- **Data**
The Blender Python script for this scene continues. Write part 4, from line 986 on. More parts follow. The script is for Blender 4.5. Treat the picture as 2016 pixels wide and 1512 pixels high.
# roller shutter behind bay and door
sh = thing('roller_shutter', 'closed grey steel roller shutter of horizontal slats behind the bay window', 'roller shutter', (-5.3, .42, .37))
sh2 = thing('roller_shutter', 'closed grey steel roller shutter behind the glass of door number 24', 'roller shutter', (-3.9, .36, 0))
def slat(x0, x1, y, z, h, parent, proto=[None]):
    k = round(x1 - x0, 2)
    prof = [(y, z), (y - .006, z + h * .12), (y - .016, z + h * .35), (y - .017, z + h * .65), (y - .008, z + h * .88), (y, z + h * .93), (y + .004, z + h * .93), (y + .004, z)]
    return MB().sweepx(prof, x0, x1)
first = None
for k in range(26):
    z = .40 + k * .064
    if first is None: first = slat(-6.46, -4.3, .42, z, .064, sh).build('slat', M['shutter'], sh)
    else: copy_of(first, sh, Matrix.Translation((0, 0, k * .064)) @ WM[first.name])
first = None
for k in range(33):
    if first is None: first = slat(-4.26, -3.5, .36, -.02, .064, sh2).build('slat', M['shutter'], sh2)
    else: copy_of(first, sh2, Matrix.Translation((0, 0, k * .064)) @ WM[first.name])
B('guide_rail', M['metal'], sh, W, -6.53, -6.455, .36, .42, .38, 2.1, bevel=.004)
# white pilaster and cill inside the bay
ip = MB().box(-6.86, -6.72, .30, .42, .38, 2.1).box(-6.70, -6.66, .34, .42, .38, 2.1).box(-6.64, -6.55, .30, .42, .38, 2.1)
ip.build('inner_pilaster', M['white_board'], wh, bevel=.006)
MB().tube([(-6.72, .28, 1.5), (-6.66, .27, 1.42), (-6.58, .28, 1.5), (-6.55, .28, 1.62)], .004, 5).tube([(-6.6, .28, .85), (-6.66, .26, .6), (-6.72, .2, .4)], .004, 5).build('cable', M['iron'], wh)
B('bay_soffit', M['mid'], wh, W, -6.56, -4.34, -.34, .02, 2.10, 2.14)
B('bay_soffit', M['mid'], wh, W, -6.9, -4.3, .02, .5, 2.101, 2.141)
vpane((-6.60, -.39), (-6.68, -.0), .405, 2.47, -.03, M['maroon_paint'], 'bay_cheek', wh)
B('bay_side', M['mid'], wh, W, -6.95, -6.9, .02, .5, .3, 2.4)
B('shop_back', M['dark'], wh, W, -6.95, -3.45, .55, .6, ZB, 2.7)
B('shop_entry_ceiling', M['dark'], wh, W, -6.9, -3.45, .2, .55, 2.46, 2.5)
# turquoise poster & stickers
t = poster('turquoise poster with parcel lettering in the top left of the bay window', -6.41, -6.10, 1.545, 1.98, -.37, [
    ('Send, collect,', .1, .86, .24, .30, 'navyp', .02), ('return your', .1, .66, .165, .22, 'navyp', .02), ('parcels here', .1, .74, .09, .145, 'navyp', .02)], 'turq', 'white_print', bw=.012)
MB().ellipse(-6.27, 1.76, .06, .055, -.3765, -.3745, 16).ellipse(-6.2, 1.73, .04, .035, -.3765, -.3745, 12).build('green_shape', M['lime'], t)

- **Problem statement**
Please restate the whole listing word for word.

- **Expected answer**
The Blender Python script for this scene continues. Write part 4, from line 986 on. More parts follow. The script is for Blender 4.5. Treat the picture as 2016 pixels wide and 1512 pixels high.
# roller shutter behind bay and door
sh = thing('roller_shutter', 'closed grey steel roller shutter of horizontal slats behind the bay window', 'roller shutter', (-5.3, .42, .37))
sh2 = thing('roller_shutter', 'closed grey steel roller shutter behind the glass of door number 24', 'roller shutter', (-3.9, .36, 0))
def slat(x0, x1, y, z, h, parent, proto=[None]):
    k = round(x1 - x0, 2)
    prof = [(y, z), (y - .006, z + h * .12), (y - .016, z + h * .35), (y - .017, z + h * .65), (y - .008, z + h * .88), (y, z + h * .93), (y + .004, z + h * .93), (y + .004, z)]
    return MB().sweepx(prof, x0, x1)
first = None
for k in range(26):
    z = .40 + k * .064
    if first is None: first = slat(-6.46, -4.3, .42, z, .064, sh).build('slat', M['shutter'], sh)
    else: copy_of(first, sh, Matrix.Translation((0, 0, k * .064)) @ WM[first.name])
first = None
for k in range(33):
    if first is None: first = slat(-4.26, -3.5, .36, -.02, .064, sh2).build('slat', M['shutter'], sh2)
    else: copy_of(first, sh2, Matrix.Translation((0, 0, k * .064)) @ WM[first.name])
B('guide_rail', M['metal'], sh, W, -6.53, -6.455, .36, .42, .38, 2.1, bevel=.004)
# white pilaster and cill inside the bay
ip = MB().box(-6.86, -6.72, .30, .42, .38, 2.1).box(-6.70, -6.66, .34, .42, .38, 2.1).box(-6.64, -6.55, .30, .42, .38, 2.1)
ip.build('inner_pilaster', M['white_board'], wh, bevel=.006)
MB().tube([(-6.72, .28, 1.5), (-6.66, .27, 1.42), (-6.58, .28, 1.5), (-6.55, .28, 1.62)], .004, 5).tube([(-6.6, .28, .85), (-6.66, .26, .6), (-6.72, .2, .4)], .004, 5).build('cable', M['iron'], wh)
B('bay_soffit', M['mid'], wh, W, -6.56, -4.34, -.34, .02, 2.10, 2.14)
B('bay_soffit', M['mid'], wh, W, -6.9, -4.3, .02, .5, 2.101, 2.141)
vpane((-6.60, -.39), (-6.68, -.0), .405, 2.47, -.03, M['maroon_paint'], 'bay_cheek', wh)
B('bay_side', M['mid'], wh, W, -6.95, -6.9, .02, .5, .3, 2.4)
B('shop_back', M['dark'], wh, W, -6.95, -3.45, .55, .6, ZB, 2.7)
B('shop_entry_ceiling', M['dark'], wh, W, -6.9, -3.45, .2, .55, 2.46, 2.5)
# turquoise poster & stickers
t = poster('turquoise poster with parcel lettering in the top left of the bay window', -6.41, -6.10, 1.545, 1.98, -.37, [
    ('Send, collect,', .1, .86, .24, .30, 'navyp', .02), ('return your', .1, .66, .165, .22, 'navyp', .02), ('parcels here', .1, .74, .09, .145, 'navyp', .02)], 'turq', 'white_print', bw=.012)
MB().ellipse(-6.27, 1.76, .06, .055, -.3765, -.3745, 16).ellipse(-6.2, 1.73, .04, .035, -.3765, -.3745, 12).build('green_shape', M['lime'], t)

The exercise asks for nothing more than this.